(Entries with scene source code)

::::

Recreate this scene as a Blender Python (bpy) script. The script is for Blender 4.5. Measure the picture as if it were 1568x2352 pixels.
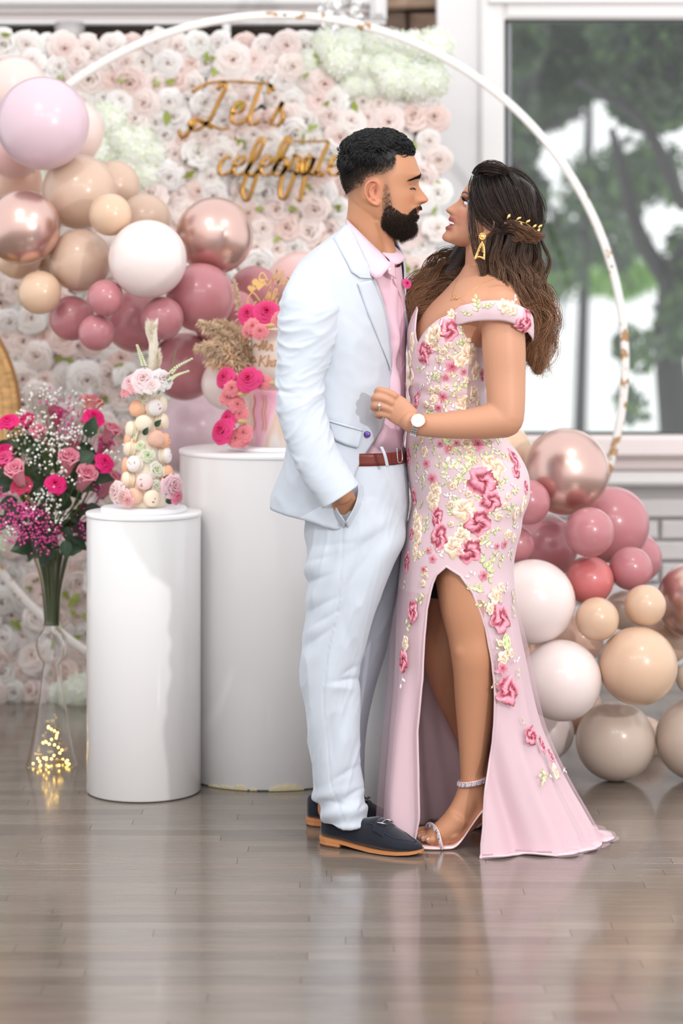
import bpy, bmesh, math, random
import numpy as np
from mathutils import Vector, Matrix
from mathutils.bvhtree import BVHTree
from mathutils import noise as mnoise
R0 = random.Random(7); NR = np.random.RandomState(5)
for _o in list(bpy.data.objects): bpy.data.objects.remove(_o)
S = bpy.context.scene; COL = S.collection
F = 5553.0; H = 1.45; HY = 600.0          # focal length in px, camera height, horizon row (1568x2352 frame)
# ---------------- camera ----------------
cam_d = bpy.data.cameras.new('camera'); cam = bpy.data.objects.new('camera', cam_d); COL.objects.link(cam)
cam.location = (0, 0, H); cam.rotation_euler = (math.pi/2, 0, 0)
cam_d.sensor_fit = 'VERTICAL'; cam_d.sensor_height = 36; cam_d.lens = F/2352*36
cam_d.shift_y = -(1176-HY)/2352
cam_d.dof.use_dof = True; cam_d.dof.focus_distance = 6.0; cam_d.dof.aperture_fstop = 2.0
cam_d.clip_end = 200
S.camera = cam
# ---------------- world, lamps, exposure ----------------
w = bpy.data.worlds.new('world'); S.world = w; w.use_nodes = True
bg = w.node_tree.nodes['Background']; bg.inputs[0].default_value = (0.97, 0.98, 1.0, 1); bg.inputs[1].default_value = 1.24
S.view_settings.view_transform = 'Standard'; S.view_settings.look = 'None'
S.view_settings.exposure = 0.12; S.view_settings.gamma = 1.0; S.view_settings.use_curve_mapping = False
def lamp(name, typ, loc, aim, energy, col=(1,1,1), **kw):
    l = bpy.data.lights.new(name, typ); l.energy = energy; l.color = col
    for k, v in kw.items(): setattr(l, k, v)
    o = bpy.data.objects.new(name, l); COL.objects.link(o); o.location = loc
    o.rotation_euler = (Vector(aim)-Vector(loc)).to_track_quat('-Z', 'Y').to_euler(); return o
lamp('flash_lamp', 'SPOT', (2.30, 2.65, 2.12), (0.0, 6.3, 1.1), 235, (1.0, 0.985, 0.965), spot_size=math.radians(75), spot_blend=0.5, shadow_soft_size=0.05)
for lx, ly in ((-1.5, 2.6), (-0.4, 2.4), (0.7, 2.6), (1.8, 2.4), (-1.0, 5.0), (1.2, 5.0)):
    lamp('ceiling_lamp', 'AREA', (lx, ly, 3.3), (lx, ly+0.6, 0), 13, (1.0, 0.95, 0.9), shape='DISK', size=0.28)

# ---------------- helpers ----------------
def W(px, py, y): return np.array([(px-784)*y/F, y, H-(py-HY)*y/F])
def PZ(py, y=6.0): return H-(py-HY)*y/F
def XP(px, y=6.0): return (px-784)*y/F
def srgb(r, g, b):
    c = np.array([r, g, b])/255.0
    return tuple(np.where(c <= 0.04045, c/12.92, ((c+0.055)/1.055)**2.4).tolist())
MATS = {}
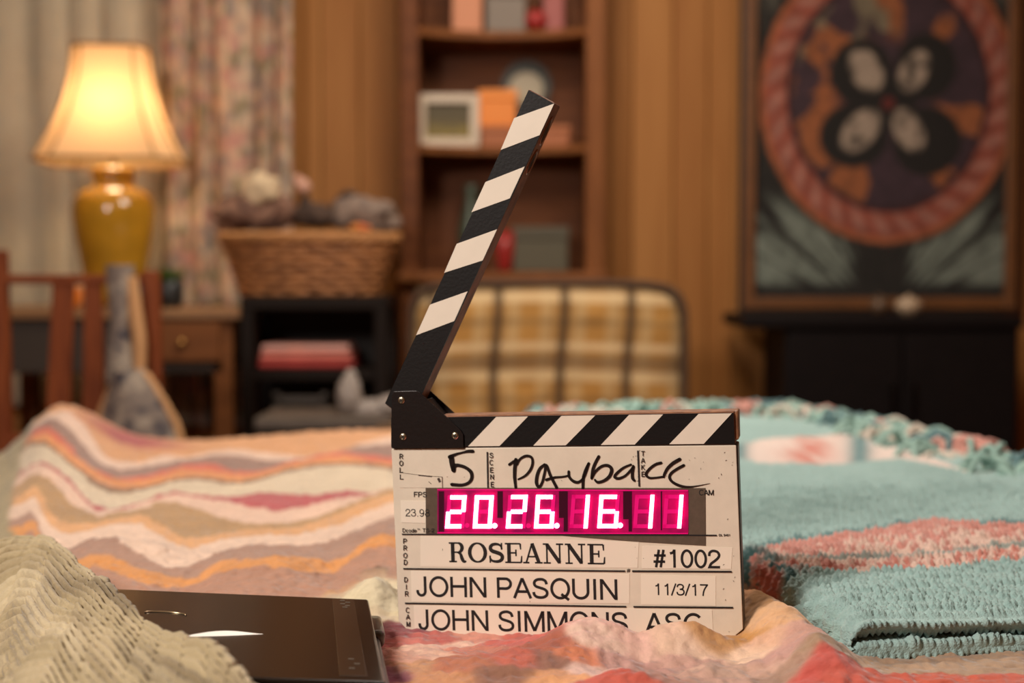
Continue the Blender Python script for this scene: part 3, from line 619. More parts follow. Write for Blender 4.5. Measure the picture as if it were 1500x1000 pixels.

::::

◆ **Directions**:
Return the full material word for word. Do not include the pictures.

◆ **Right answer**:
Recreate this scene as a Blender Python (bpy) script. The script is for Blender 4.5. Measure the picture as if it were 1568x2352 pixels.
import bpy, bmesh, math, random
import numpy as np
from mathutils import Vector, Matrix
from mathutils.bvhtree import BVHTree
from mathutils import noise as mnoise
R0 = random.Random(7); NR = np.random.RandomState(5)
for _o in list(bpy.data.objects): bpy.data.objects.remove(_o)
S = bpy.context.scene; COL = S.collection
F = 5553.0; H = 1.45; HY = 600.0          # focal length in px, camera height, horizon row (1568x2352 frame)
# ---------------- camera ----------------
cam_d = bpy.data.cameras.new('camera'); cam = bpy.data.objects.new('camera', cam_d); COL.objects.link(cam)
cam.location = (0, 0, H); cam.rotation_euler = (math.pi/2, 0, 0)
cam_d.sensor_fit = 'VERTICAL'; cam_d.sensor_height = 36; cam_d.lens = F/2352*36
cam_d.shift_y = -(1176-HY)/2352
cam_d.dof.use_dof = True; cam_d.dof.focus_distance = 6.0; cam_d.dof.aperture_fstop = 2.0
cam_d.clip_end = 200
S.camera = cam
# ---------------- world, lamps, exposure ----------------
w = bpy.data.worlds.new('world'); S.world = w; w.use_nodes = True
bg = w.node_tree.nodes['Background']; bg.inputs[0].default_value = (0.97, 0.98, 1.0, 1); bg.inputs[1].default_value = 1.24
S.view_settings.view_transform = 'Standard'; S.view_settings.look = 'None'
S.view_settings.exposure = 0.12; S.view_settings.gamma = 1.0; S.view_settings.use_curve_mapping = False
def lamp(name, typ, loc, aim, energy, col=(1,1,1), **kw):
    l = bpy.data.lights.new(name, typ); l.energy = energy; l.color = col
    for k, v in kw.items(): setattr(l, k, v)
    o = bpy.data.objects.new(name, l); COL.objects.link(o); o.location = loc
    o.rotation_euler = (Vector(aim)-Vector(loc)).to_track_quat('-Z', 'Y').to_euler(); return o
lamp('flash_lamp', 'SPOT', (2.30, 2.65, 2.12), (0.0, 6.3, 1.1), 235, (1.0, 0.985, 0.965), spot_size=math.radians(75), spot_blend=0.5, shadow_soft_size=0.05)
for lx, ly in ((-1.5, 2.6), (-0.4, 2.4), (0.7, 2.6), (1.8, 2.4), (-1.0, 5.0), (1.2, 5.0)):
    lamp('ceiling_lamp', 'AREA', (lx, ly, 3.3), (lx, ly+0.6, 0), 13, (1.0, 0.95, 0.9), shape='DISK', size=0.28)

# ---------------- helpers ----------------
def W(px, py, y): return np.array([(px-784)*y/F, y, H-(py-HY)*y/F])
def PZ(py, y=6.0): return H-(py-HY)*y/F
def XP(px, y=6.0): return (px-784)*y/F
def srgb(r, g, b):
    c = np.array([r, g, b])/255.0
    return tuple(np.where(c <= 0.04045, c/12.92, ((c+0.055)/1.055)**2.4).tolist())
MATS = {}
Continue the Blender Python script for this scene: part 3, from line 619. More parts follow. Write for Blender 4.5. Measure the picture as if it were 1500x1000 pixels.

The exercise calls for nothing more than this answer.